DEIA: “Mareas poéticas”
Asier Vallejo Ugarte
Palacio Euskalduna. 20-XI-2013. Temporada de la OSE. Measha Brueggergosman, soprano. Sinfónica de Euskadi. Director: Christoph König. Obras de Liszt, Wagner y Schubert.
De las pocas obras que Wagner no compuso para la escena sólo el Idilio de Sigfrido y los Wesendonck-lieder tienen hoy día un sitio reservado en el gran repertorio. Pero incluso estas cinco canciones sobre poemas de Mathilde Wesendonck (1857-58) respiran el aroma de los dramas musicales, pues en dos de ellas se infiltran ideas que después encontraremos en Tristán e Isolda. La ficción sigue a la realidad: una pasión oculta y un amor imposible como puntos de partida para una música inalcanzable. Measha Brueggergosman las cantó con una línea fluida, delicada y perfectamente matizada, aunque su voz no va sobrada de amplitud y más de una vez se vio superada por la opulenta orquestación de Felix Mottl. Hubiese sido estupendo escucharla en la versión original para piano y en una sala más pequeña que la del Euskalduna, como la de la Filarmónica, donde el mismo miércoles y a la misma hora el grupo de cámara Oxalis interpretaba precisamente el Idilio de Sigfrido, ¡tristes coincidencias del calendario!
Siempre da buenos resultados programar juntos a Wagner y a Liszt, ya que sus músicas dialogan de igual a igual desde la vanguardia de su época. El poema sinfónico Los preludios (1854) del húngaro, inspirado en una meditación de Alphonse de Lamartine, es una página fascinante por sus perfiles nítidos, su dimensión épica y su amplio vuelo lírico. Es una de esas obras que trataban de enfrentarse al agotamiento de las formas tradicionales y que buscaban demostrar, entre otras cosas, el triunfo de la subjetividad. Christoph König hizo bien en dejarse llevar un poco por ella, pues ningún director debería contenerse ante una música así, no olvidemos que hasta en su etapa de Weimar fue Liszt un hombre de extremos.

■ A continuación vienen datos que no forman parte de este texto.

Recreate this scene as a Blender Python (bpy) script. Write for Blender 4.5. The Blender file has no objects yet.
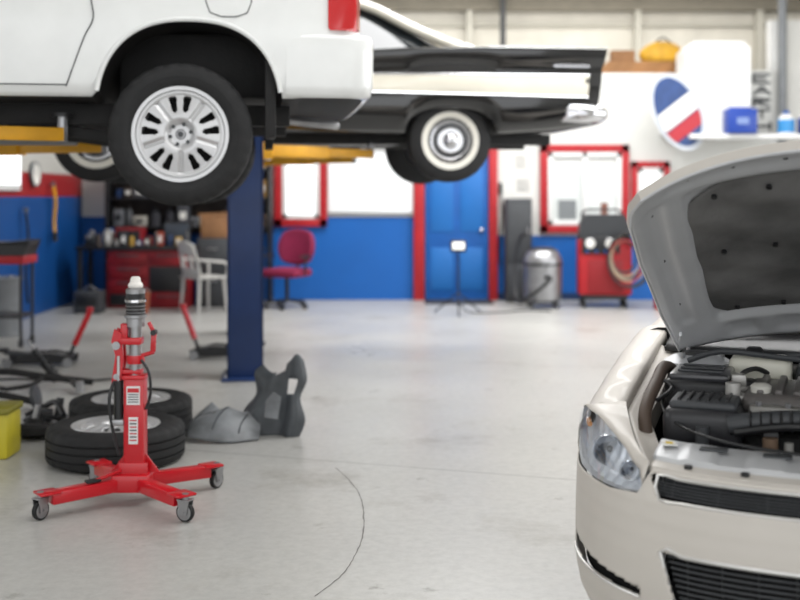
import bpy, bmesh, math, random, bisect
from mathutils import Vector, Matrix, Euler
random.seed(7)
S=bpy.context.scene
try:
    S.view_settings.view_transform='Standard'
except Exception: pass
pi=math.pi
def lin(c):
    return tuple(((x/255)/12.92 if x/255<=.04045 else ((x/255+.055)/1.055)**2.4) for x in c)+(1,)
# ---------------------------------------------------------------- materials
MC={}
def M(name,col,rough=.5,metal=0,var=0,scale=6,bump=0,bscale=60,coat=0,emit=0,trans=0,lo=.3,hi=.7):
    if name in MC: return MC[name]
    m=bpy.data.materials.new(name); m.use_nodes=True
    nt=m.node_tree; N=nt.nodes; L=nt.links
    b=N['Principled BSDF']
    c=lin(col)
    b.inputs['Base Color'].default_value=c
    b.inputs['Roughness'].default_value=rough
    b.inputs['Metallic'].default_value=metal
    if coat:
        b.inputs['Coat Weight'].default_value=coat; b.inputs['Coat Roughness'].default_value=.06
    if trans: b.inputs['Transmission Weight'].default_value=trans
    if emit:
        b.inputs['Emission Color'].default_value=c; b.inputs['Emission Strength'].default_value=emit
    tc=N.new('ShaderNodeTexCoord')
    nz=N.new('ShaderNodeTexNoise'); nz.inputs['Scale'].default_value=scale; nz.inputs['Detail'].default_value=5
    L.new(tc.outputs['Object'],nz.inputs['Vector'])
    mr=N.new('ShaderNodeMapRange'); mr.inputs[1].default_value=lo; mr.inputs[2].default_value=hi
    L.new(nz.outputs['Fac'],mr.inputs[0])
    v=var if var else .03
    mx=N.new('ShaderNodeMix'); mx.data_type='RGBA'
    mx.inputs[6].default_value=tuple(x*(1-v) for x in c[:3])+(1,)
    mx.inputs[7].default_value=tuple(min(1,x*(1+v)) for x in c[:3])+(1,)
    L.new(mr.outputs[0],mx.inputs[0]); L.new(mx.outputs[2],b.inputs['Base Color'])
    if bump:
        n2=N.new('ShaderNodeTexNoise'); n2.inputs['Scale'].default_value=bscale; n2.inputs['Detail'].default_value=4
        L.new(tc.outputs['Object'],n2.inputs['Vector'])
        bp=N.new('ShaderNodeBump'); bp.inputs['Strength'].default_value=bump; bp.inputs['Distance'].default_value=.01
        L.new(n2.outputs['Fac'],bp.inputs['Height']); L.new(bp.outputs[0],b.inputs['Normal'])
    MC[name]=m; return m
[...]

La Inacabada (1822) de Schubert es harina de otro costal. Todo en ella es mesura, es armonía, es puro canto. Incluso los instantes de mayor intensidad se ven suavizados por la esencia llana de sus melodías. Es una lástima que Schubert no la terminase, ya que estaríamos probablemente ante la sinfonía de todas sus sinfonías. König dio aire a sus transiciones, a sus progresiones, a sus desarrollos, a sus pulidas formas, sin una sola artista, sin una sola nota altisonante. Hay tanta templanza en esta partitura que volver después a Liszt, no tan buen vecino de Schubert como de Wagner, podía parecer innecesario, pero la orquesta quiso divertirse en la exuberante y vertiginosa Rapsodia húngara nº 2 (1847): resonancias cíngaras y virtuosismo a raudales para acabar el concierto con un desenlace absolutamente frenético.